A grande tarefa é educar para a diversidade. Ensinar, dialogar e dividir experiências é um compromisso que não pode ficar para amanhã. O caminho é alertar e sensibilizar para as limitações das pessoas, com políticas públicas que priorizem a inclusão, aliadas a uma educação que acolha as dificuldades de tanta gente. E é um dever das administrações municipais, estaduais e federais, em sintonia com suas comunidades. Cabe às empresas entender os limites de uma pessoa com deficiência, estimular a inserção no trabalho, orientar e não apenas jogá-la em uma função para cumprir a lei. Quase ninguém vê a singularidade de uma pessoa com deficiência que transpõe infinitas barreiras físicas e sociais diariamente.

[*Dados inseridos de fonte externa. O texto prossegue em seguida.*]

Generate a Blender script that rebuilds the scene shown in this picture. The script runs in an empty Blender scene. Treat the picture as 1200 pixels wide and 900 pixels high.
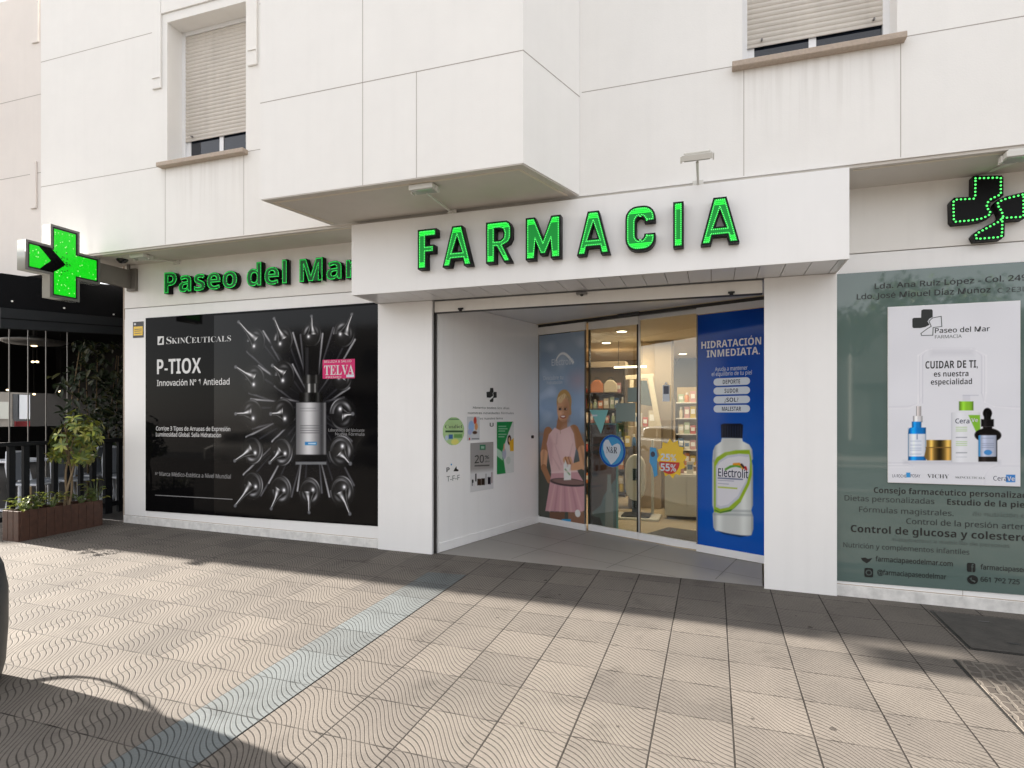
import bpy, bmesh, math, random
import numpy as np
from mathutils import Matrix, Vector
R = math.radians
rnd = random.Random(7)
SC = bpy.context.scene
COL = SC.collection

# ------------------------------------------------------------------ camera, sky, sun, exposure
CH = 1.62                                   # eye height; the facade runs along x at y = 6.1
F, HV, YAW = 705.0, 487.0, R(18.5)
cam = bpy.data.objects.new('camera', bpy.data.cameras.new('camera'))
COL.objects.link(cam)
cam.location = (0, 0, CH)
cam.rotation_euler = (R(90), 0, YAW)
cam.data.sensor_width = 36
cam.data.lens = 36 * F / 1200
cam.data.shift_y = 37 / 1200
cam.data.clip_end = 800
cam.data.clip_start = 0.05
SC.camera = cam

SUN_EL = R(19.7)
SUN_DIR = Vector((math.cos(SUN_EL) * 0.9985, -math.cos(SUN_EL) * 0.052, -math.sin(SUN_EL)))
world = bpy.data.worlds.new('World')
SC.world = world
world.use_nodes = True
wn = world.node_tree.nodes
bg = wn['Background']
sky = wn.new('ShaderNodeTexSky')
sky.sky_type = 'NISHITA'
sky.sun_disc = False
sky.sun_elevation = SUN_EL
sky.sun_rotation = math.atan2(-SUN_DIR.x, -SUN_DIR.y)
sky.air_density = .7
sky.dust_density = 1.5
sky.ozone_density = 0.6
hs_ = wn.new('ShaderNodeHueSaturation'); hs_.inputs['Saturation'].default_value = .62       # hazy coastal sky
mxs = wn.new('ShaderNodeMix'); mxs.data_type = 'RGBA'; mxs.inputs['Factor'].default_value = .45   # thin even cloud veil
mxs.inputs['B'].default_value = (8.2, 7.9, 7.55, 1)
world.node_tree.links.new(sky.outputs[0], hs_.inputs['Color'])
world.node_tree.links.new(hs_.outputs[0], mxs.inputs['A'])
world.node_tree.links.new(mxs.outputs['Result'], bg.inputs[0])
bg.inputs[1].default_value = 0.05
sl = bpy.data.lights.new('sun', 'SUN')
sl.energy = 5.0
sl.angle = R(0.8)
sl.color = (1.0, 0.92, 0.82)
sun = bpy.data.objects.new('sun', sl)
COL.objects.link(sun)
sun.rotation_euler = SUN_DIR.to_track_quat('-Z', 'Y').to_euler()
SC.view_settings.view_transform = 'Standard'
SC.view_settings.look = 'None'
SC.view_settings.gamma = 1
SC.view_settings.exposure = 2.57
SC.render.engine = 'CYCLES'
cy = SC.cycles
cy.use_denoising = True
cy.max_bounces = 7
cy.diffuse_bounces = 4
cy.glossy_bounces = 3
cy.transmission_bounces = 4
cy.transparent_max_bounces = 12
cy.caustics_reflective = False
cy.caustics_refractive = False
cy.sample_clamp_indirect = 6

# ------------------------------------------------------------------ measuring helpers: a photo pixel seen on a real plane
ca, sa = math.cos(YAW), math.sin(YAW)
def ray(u, v):
    xc = (u - 600) / F
    return Vector((-sa + xc * ca, ca + xc * sa, (HV - v) / F))
def hit(u, v, p, n):
    r = ray(u, v); o = Vector((0, 0, CH)); n = Vector(n)
    return o + r * ((Vector(p) - o).dot(n) / r.dot(n))
def at_y(u, v, y): return hit(u, v, (0, y, 0), (0, 1, 0))
def at_x(u, v, x): return hit(u, v, (x, 0, 0), (1, 0, 0))
def gz(x, y): return CH - 1.602 - .0196 * x + .022 * (y - 6.1)
GN = Vector((.0196, -.022, 1))
def at_g(u, v): return hit(u, v, (0, 6.1, CH - 1.602), GN)

# ------------------------------------------------------------------ materials
def lin(c):
    return tuple(((x / 255 / 12.92) if x / 255 <= .04045 else ((x / 255 + .055) / 1.055) ** 2.4) for x in c)
def new_mat(name):
    m = bpy.data.materials.new(name); m.use_nodes = True
    nt = m.node_tree
    return m, nt, nt.nodes, nt.links, nt.nodes['Principled BSDF']
def mat(name, col, rough=.5, metal=0., spec=.5, var=0., scale=6., bump=0., bscale=60., emit=None, estr=0., coat=0., streak=0.):
    m, nt, N, L, b = new_mat(name)
    b.inputs['Base Color'].default_value = (*col, 1)
    b.inputs['Roughness'].default_value = rough
    b.inputs['Metallic'].default_value = metal
    b.inputs['Specular IOR Level'].default_value = spec
    b.inputs['Coat Weight'].default_value = coat
    b.inputs['Coat Roughness'].default_value = .03
    if emit:
        b.inputs['Emission Color'].default_value = (*emit, 1)
        b.inputs['Emission Strength'].default_value = estr
    if var or bump or streak:
        tc = N.new('ShaderNodeTexCoord')
    if var or streak:
        n1 = N.new('ShaderNodeTexNoise'); n1.inputs['Scale'].default_value = scale; n1.inputs['Detail'].default_value = 6
        n1.inputs['Roughness'].default_value = .65
        L.new(tc.outputs['Object'], n1.inputs['Vector'])
        rmp = N.new('ShaderNodeMapRange'); rmp.inputs['From Min'].default_value = .3; rmp.inputs['From Max'].default_value = .7
        rmp.inputs['To Min'].default_value = 1 - var; rmp.inputs['To Max'].default_value = 1 + var * .4
        L.new(n1.outputs['Fac'], rmp.inputs['Value'])
        fac = rmp.outputs[0]
        if streak:
            mp = N.new('ShaderNodeMapping'); mp.inputs['Scale'].default_value = (9, 9, .35)
            L.new(tc.outputs['Object'], mp.inputs['Vector'])
            n2 = N.new('ShaderNodeTexNoise'); n2.inputs['Scale'].default_value = 1.3; n2.inputs['Detail'].default_value = 5
            L.new(mp.outputs[0], n2.inputs['Vector'])
            r2 = N.new('ShaderNodeMapRange'); r2.inputs['From Min'].default_value = .5; r2.inputs['From Max'].default_value = .8
            r2.inputs['To Min'].default_value = 1; r2.inputs['To Max'].default_value = 1 - streak
            L.new(n2.outputs['Fac'], r2.inputs['Value'])
            mu = N.new('ShaderNodeMath'); mu.operation = 'MULTIPLY'
            L.new(fac, mu.inputs[0]); L.new(r2.outputs[0], mu.inputs[1]); fac = mu.outputs[0]
        vm = N.new('ShaderNodeVectorMath'); vm.operation = 'SCALE'
        vm.inputs[0].default_value = col
        L.new(fac, vm.inputs['Scale'])
        L.new(vm.outputs[0], b.inputs['Base Color'])
        rr = N.new('ShaderNodeMapRange'); rr.inputs['To Min'].default_value = max(0.02, rough - .08); rr.inputs['To Max'].default_value = min(1, rough + .08)
        L.new(n1.outputs['Fac'], rr.inputs['Value']); L.new(rr.outputs[0], b.inputs['Roughness'])
    if bump:
        n3 = N.new('ShaderNodeTexNoise'); n3.inputs['Scale'].default_value = bscale; n3.inputs['Detail'].default_value = 4
        L.new(tc.outputs['Object'], n3.inputs['Vector'])
        bp = N.new('ShaderNodeBump'); bp.inputs['Strength'].default_value = bump; bp.inputs['Distance'].default_value = .004
        L.new(n3.outputs['Fac'], bp.inputs['Height']); L.new(bp.outputs[0], b.inputs['Normal'])
    return m
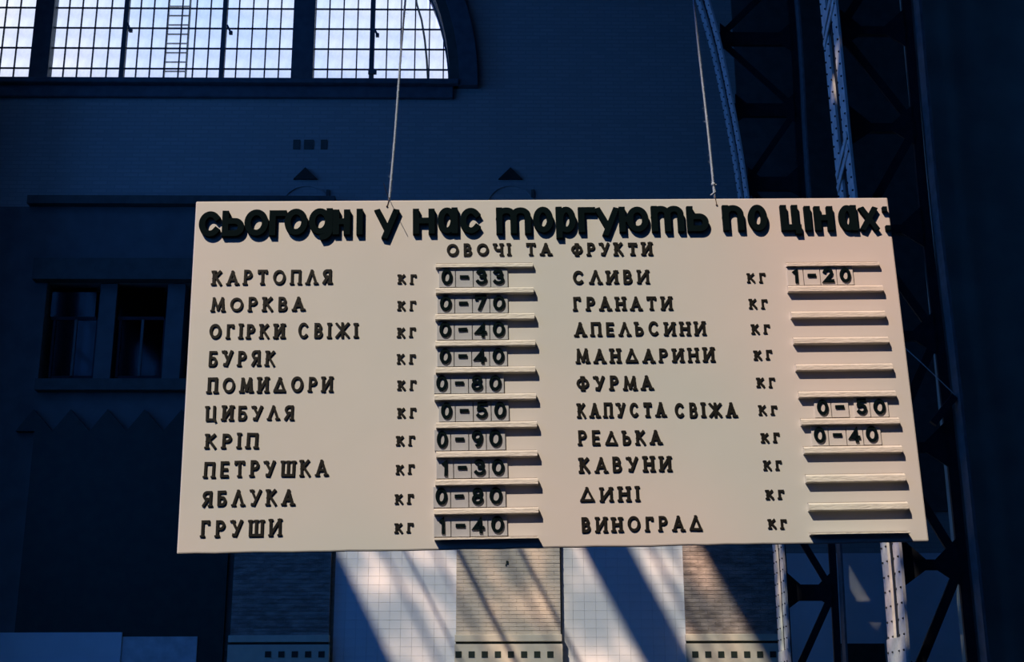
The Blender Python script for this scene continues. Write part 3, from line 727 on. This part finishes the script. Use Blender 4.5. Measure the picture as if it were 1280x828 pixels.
# --- price cards -------------------------------------------------------------------------
NM = ['potato', 'carrot', 'cucumber', 'beetroot', 'tomato', 'onion', 'dill', 'parsley', 'apple', 'pear']
RWN = ['first', 'second', 'third', 'fourth', 'fifth', 'sixth', 'seventh', 'eighth', 'ninth', 'bottom']
LT = [('0-33',[548.3,569.4,591.6,613.3,635]), ('0-70',[546.2,568.4,590.6,612.3,635.3]), ('0-40',[545.7,568,590.4,612.2,635.3]), ('0-40',[546,567.7,589.7,612,634.3]), ('0-80',[542,563.4,585.7,607.4,630.3]),
      ('0-50',[548,569.2,591.7,614,636.5]), ('0-90',[542.6,563.4,586,608,632]), ('1-30',[545,567,589.3,611.3,635]), ('0-80',[541,563.3,586,608,632.5]), ('1-40',[541.8,563.8,587.6,610,634.5])]
RT = {0: ('1-20',[983.6,1004.4,1025.3,1046,1067]), 5: ('0-50',[1017.6,1039,(1061,1067.3),1087.7,1110.5]), 6: ('0-40',[1014,1035.6,1058,1079,1101.5])}
RN = {0: 'plum', 5: 'fresh cabbage', 6: 'radish'}
POS = ['leftmost', 'second', 'third', 'rightmost']
CT = .0052
def cards(side, i, txt, xs, what):
    top = rail_v[side, i][1]-.0006; bot = rail_v[side, i+1][0]+.0030
    rows = LR if side == 'l' else RR
    ym = (rows[i][3]+rows[i+1][2])/2
    for k, ch in enumerate(txt):
        a, b = xs[k], xs[k+1]
        if isinstance(a, tuple): a = a[1]
        if isinstance(b, tuple): b = b[0]
        u0, _ = B(a, ym, CT); u1, _ = B(b, ym, CT); u0 += .0012; u1 -= .0012
        sign = 'dash' if ch == '-' else 'numeral %s' % ch
        o = empty('price_card', W((u0+u1)/2, bot+random.uniform(0, .001)), '%s card of the %s price, %s %s row, black %s on %s plastic' % (POS[k], what, 'left-hand' if side == 'l' else 'right-hand', RWN[i], sign, 'grey' if side == 'l' else 'pale'), 'price card', 'cards of the %s price' % what)
        o.rotation_euler = board.rotation_euler
        h = top-bot-.001; w2 = (u1-u0)/2
        MB().box(-w2, w2, -CT, -.0004, 0, h).build('card', M['card' if side == 'l' else 'card2'], o, bevel=.0006)
        wd, st = DIG[ch]; hh = h*.80 if ch != '-' else h*.80
        if ch == '-': ww = w2*2*.52; sw = .0085
        elif ch == '1': ww = w2*2*.34; sw = .0084
        else: ww = w2*2*.68; sw = .0084
        g = glyph(st, [], ww, hh, sw, CT, CT+.0045, 0)
        finish(g, 'numeral', M['letter'], o, -ww/2-.001, h*.13, 0, random.gauss(0, .02))
for i, (t_, xs) in enumerate(LT): cards('l', i, t_, xs, NM[i])
for i, (t_, xs) in RT.items(): cards('r', i, t_, xs, RN[i])

# ------------------------------------------------------------------ cords
def hitY(px, py, Y): return P(px, py, Y)
u_, v_ = B(486.5, 248); A0 = W(u_, BH/2+.004, -.006)
u_, v_ = B(893.5, 244); A1 = W(u_, BH/2+.004, -.006)
T0 = P(507, 0, A0.y); T1 = P(867.5, 0, A1.y)
# both cords run up to one hook on the tie rod
d0, d1 = T0-A0, T1-A1
t_ = (A1.x-A0.x)/(d0.x/d0.z-d1.x/d1.z)
HK = Vector((A0.x+d0.x/d0.z*t_, (A0.y+A1.y)/2, A0.z+t_))
print('hook', HK, 'board', bp_)
def cord(a, b, name_label, slub):
    t = empty('rope', a, name_label, 'cord', 'cords that hold up the price board')
    Ln = (b-a).length; d = (b-a)/Ln; s1 = d.orthogonal().normalized(); s2 = d.cross(s1)
    core = MB()
    for st in range(3):
        pts, rr = [], []; s = 0
        while s < Ln:
            near = s < 2.2
            ph = s/.022*2*math.pi + st*2.094 if near else st*2.094
            sag = Vector((math.sin(s*9)*.0012, 0, 0)) if near else Vector((0, 0, 0))
            pts.append(d*s + (s1*math.cos(ph)+s2*math.sin(ph))*.0017 + sag); rr.append(.0019*(1+.35*max(0, math.sin(s*23+st*2+slub))**6))
            s += .0042 if near else .3
        core.tube(pts, rr, 5)
    core.build('twine', M['rope'], t, smooth=True)
    fz = MB()                                 # frayed hairs
    for k in range(70):
        s = random.uniform(.02, 1.25); p = d*s; q = p+Vector((random.uniform(-.010, .010), random.uniform(-.006, .006), random.uniform(-.004, .010)))
        fz.tube([p, (p+q)/2+Vector((0, 0, .001)), q], .0004, 3)
    stuff(fz.build('frayed_fibre', M['rope'], t))
    return t
c0 = cord(A0, HK, 'left twisted pale cord holding up the price board, above the heading letter У', 0)
c1 = cord(A1, HK, 'right twisted pale cord with a knot near the board, farther from the arched window', 2)
k1 = P(891.5, 230.5, A1.y)-A1
MB().sphere(k1, .0062).tube([k1, k1+Vector((.006, 0, -.002)), k1+Vector((.010, 0, -.001))], .002, 5).build('knot', M['rope'], c1, smooth=True)
e1, e2 = P(894, 240, A1.y)-A1, P(888.5, 244, A1.y-.01)-A1
MB().tube([k1, k1*.5+e1*.5, e1, e2], .0022, 6).build('cord_tail', M['rope'], c1, smooth=True)
# rusty tie wires through the board, the left one with a loose end sticking out
def tie(hx, hy, a, label):
    u, v = B(hx, hy); p = W(u, v, .0012); q = W(u*.5+B(hx, hy)[0]*.5, BH/2+.002, .0015); tt = empty('tie_wire', a, label, 'wire', 'tie wires at the top of the board')
    iv = lambda z: z-a
    up_ = W((BR.transposed() @ (a-BO)).x, BH/2+.003, .002)
    MB().tube([iv(p), iv(up_), iv(up_)+Vector((0, .006, .006)), Vector((0, 0, .012))], .0011, 6).build('wire_loop', M['wire'], tt)
    MB().sphere(iv(p), .0030).build('twist_knot', M['wire'], tt)
    return tt, up_
tw, up0 = tie(483.8, 258.3, A0, 'rusty tie wire under the left cord, with a loose end poking forward')
tip = None
dd = px_dir(479.5, 229); o_ = CAM
nrm = BR @ Vector((0, -1, 0)); k_ = ((BO+nrm*.098)-o_).dot(nrm)/dd.dot(nrm); tip = o_+dd*k_
MB().tube([up0-A0, (up0+tip)/2-A0+Vector((0, 0, -.002)), tip-A0], .0009, 5).build('loose_end', M['wire'], tw)
tie(895.8, 256.5, A1, 'rusty tie wire under the right cord, short and straight')
# tie rod of the roof that carries the hook (above the frame)
ztr = HK.z+.14
tr = MB().tube([(XL, HK.y, ztr), (XR, HK.y, ztr)], .03, 8).build('tie_rod', M['steeld']); struct(tr); tr.name = 'trim_12'
MB().tube([(HK.x, HK.y, ztr), (HK.x, HK.y, HK.z+.02), (HK.x+.015, HK.y, HK.z-.01), (HK.x, HK.y, HK.z-.02), (HK.x-.015, HK.y, HK.z+.0)], .006, 6).build('hook', M['steeld'], tr)
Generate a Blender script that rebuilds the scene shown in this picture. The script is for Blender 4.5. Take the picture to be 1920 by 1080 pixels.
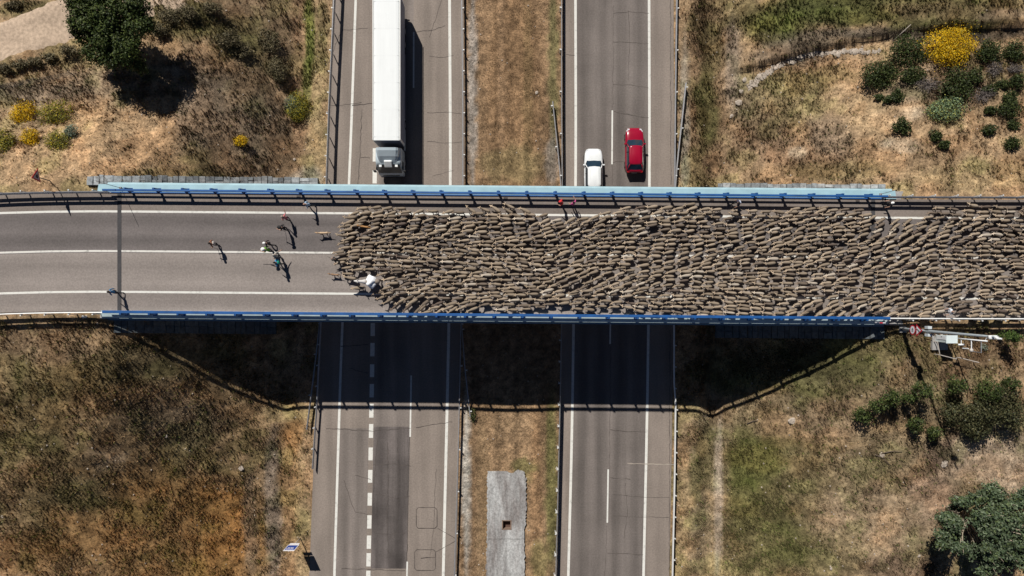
import bpy, bmesh, math, random
import numpy as np
from mathutils import Vector, Matrix, Euler

random.seed(11); rng = np.random.default_rng(11)
S = bpy.context.scene
for o in list(bpy.data.objects): bpy.data.objects.remove(o)
C = S.collection

# ------------------------------------------------------------------ camera, sky, sun, exposure
CAM_H, FOC, NX, NY = 69.1, 1323.0, 960.0, 555.0     # height above the motorway, focal length (px of 1920), nadir
cd = bpy.data.cameras.new('camera'); cam = bpy.data.objects.new('camera', cd); C.objects.link(cam)
cam.location = (0, 0, CAM_H); cam.rotation_euler = (0, 0, 0)
cd.sensor_width = 36; cd.lens = FOC / 1920 * 36; cd.shift_y = (NY - 540) / 1920
cd.clip_start = 1; cd.clip_end = 3000
S.camera = cam
SUN = Vector((0.414, -0.90, -1.0))                   # direction in which the light travels
el = math.atan2(1.0, math.hypot(SUN.x, SUN.y)); az = math.atan2(-SUN.x, -SUN.y)
w = bpy.data.worlds.new('World'); S.world = w; w.use_nodes = True
nt = w.node_tree; bg = nt.nodes['Background']
sky = nt.nodes.new('ShaderNodeTexSky'); sky.sky_type = 'NISHITA'; sky.sun_disc = False
sky.sun_elevation = el; sky.sun_rotation = az; sky.altitude = 1000; sky.air_density = 0.42; sky.dust_density = 0.1; sky.ozone_density = 1.5
nt.links.new(sky.outputs[0], bg.inputs[0]); bg.inputs[1].default_value = 0.05
sd = bpy.data.lights.new('sun', 'SUN'); sd.energy = 5.0; sd.angle = math.radians(0.5); sd.color = (1.0, 0.955, 0.89)
sun = bpy.data.objects.new('sun', sd); C.objects.link(sun)
sun.rotation_euler = SUN.to_track_quat('-Z', 'Y').to_euler(); sun.location = (-40, 60, 120)
S.view_settings.view_transform = 'Standard'; S.view_settings.look = 'None'
S.view_settings.exposure = 0.0; S.view_settings.gamma = 1.0

ZD = 9.5                                             # level of the overpass road
def P(px, py, z=0.0):
    k = (CAM_H - z) / FOC
    return ((px - NX) * k, (NY - py) * k)
def PV(px, py, z=0.0):
    x, y = P(px, py, z); return Vector((x, y, z))
def srgb(r, g, b):
    f = lambda c: (c/255/12.92) if c/255 <= .04045 else ((c/255+.055)/1.055)**2.4
    return (f(r), f(g), f(b))

# ------------------------------------------------------------------ noise
def _hash(ix, iy, s):
    h = np.sin(ix*127.1 + iy*311.7 + s*74.7) * 43758.5453
    return h - np.floor(h)
def vnoise(x, y, s=0):
    ix, iy = np.floor(x), np.floor(y); fx, fy = x-ix, y-iy
    u, v = fx*fx*(3-2*fx), fy*fy*(3-2*fy)
    a, b = _hash(ix, iy, s), _hash(ix+1, iy, s); c, d = _hash(ix, iy+1, s), _hash(ix+1, iy+1, s)
    return (a*(1-u)+b*u)*(1-v) + (c*(1-u)+d*u)*v
def fbm(x, y, s=0, o=4):
    t, a, n = 0, .5, 0
    for i in range(o):
        t = t + a*vnoise(x*2**i, y*2**i, s+i*13); n += a; a *= .5
    return t/n
def sstep(a, b, x):
    t = np.clip((x-a)/(b-a), 0, 1); return t*t*(3-2*t)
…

Ver o outro com sensibilidade é transformador
Por que é tão difícil o pensamento coletivo, livre de preconceito? Ao longo dos séculos, um tipo humano padrão foi usado como referência para a construção dos espaços, para a oferta de oportunidades e para a vida plena, tanto pessoal como profissional. Construiu-se uma teoria da normalidade que ignorou os “diferentes”: pessoas com deficiência intelectual, mental, visual, auditiva, física, com autismo, síndrome de Down, comunidade LGBTQi+, até estigmas tribais de raça, cor, nação, religião, classe social. Derrubar tais barreiras é um dos grandes desafios de cada um de nós.
É bom lembrar que temos a ANNABRA/Associação Nanismo Brasil, que luta por políticas públicas e leis de acessibilidade e inclusão, presidida pela advogada carioca Kenia Maria Rio. No RS, a ANNABRA é representada por Vélvit Severo, autora da cartilha “Escola para todos – NANISMO”, uma contribuição sensível para inserir o filho Théo na escola que, aos quatro anos, sofria bullying. A cartilha trabalha a conscientização de forma simples e lúdica, a partir do cotidiano de uma criança, mostrando que o respeito às diferenças é fundamental.
Nesta caminhada, diante do meu posicionamento e da luta contra o preconceito, fui denominada Embaixadora do Nanismo no Rio Grande do Sul, o que me orgulha muito. Sensibilizar os segmentos sociais, mostrando que temos características distintas e direito ao trabalho, ao lazer e à vida digna, é transformador.
Por trás da minha determinação estão mulheres serranas. Ao falar da minha trajetória, quero homenageá-las – minha mãe Corália, minha avó Sinhá e minhas tias Clori e Dalva, que me criaram e impulsionaram para ser quem sou, com lucidez, firmeza e carinho.